What Conversation Are You?

By Jim Selman | Bio


As many of you know, I view aging, and the rest of life for that matter, as a series of conversations. In my work, I try to show people that if we can observe ourselves and our world through the lens of language, we can see that everything we think and experience occurs in the context of some interpretation or another. For most people most of the time, our interpretation is that there is a ‘real world’ out there, and if we could only understand it and control it (and ourselves), then we’d be okay and win whatever game we’re playing.
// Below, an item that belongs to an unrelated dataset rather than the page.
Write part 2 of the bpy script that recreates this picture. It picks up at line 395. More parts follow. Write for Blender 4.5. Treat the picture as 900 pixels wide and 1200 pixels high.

Of course, in this interpretation (called the Cartesian paradigm), people (that means us) are objects and our conversation about aging is basically that we wear out like our cars and eventually aren’t useful any longer. If we live our lives in this belief system, then everything we observe and think is consistent with this ‘conversation’. In effect, we are the conversation that we are fixed objects and have to follow the rules of things that include our conventional wisdom about aging.

I have been writing this blog primarily as a way of paying attention to my own conversations as I grow older. I can clearly remember a time when age was a non-conversation—I just never thought about it. I wasn’t aware that I was often ‘blind’ to older people, didn’t even notice them much of the time. When I spoke to older people I didn’t even think that I had a bucket full of assumptions, opinions, theories and even prejudices about aging and older people. I didn’t notice that I would have different conversations with older people than I might have with my peers or younger people. I knew I would age, just as I know I will die, but the knowledge made no difference in how I related or communicated.

Over the past 10 years, I have watched my awareness shift. I saw myself become ‘age conscious’ and begin to distinguish between the way my body looks and how I feel. I began to see my conversations change about the future, about choices, about who I spend my time with and what I do with my time. I observe my conversation about health and physical capacity becoming more and more a central conversation. I am less tolerant of my old excuses for procrastinating.

I have a commitment to do what I can to change our collective conversation about aging from one of inevitable loss and decline to one of possibility and empowerment. I want to see mentoring and intergenerational collaboration to become the norm in family and community. I want to listen and learn from my children and other people younger than myself, and I want to be valued as I grow older, not discounted and dismissed.

We might say aging is a state of mind, but I think it is more powerful to view aging as a conversation. If I have learned anything in the past 66 years, it is that I don’t have a lot of control over what my mind does. It isn’t so easy to change. But I do have the ability to change my conversations. And since I’ve begun applying that idea to myself, I find that I look forward to growing older and expect this to continue to my final days.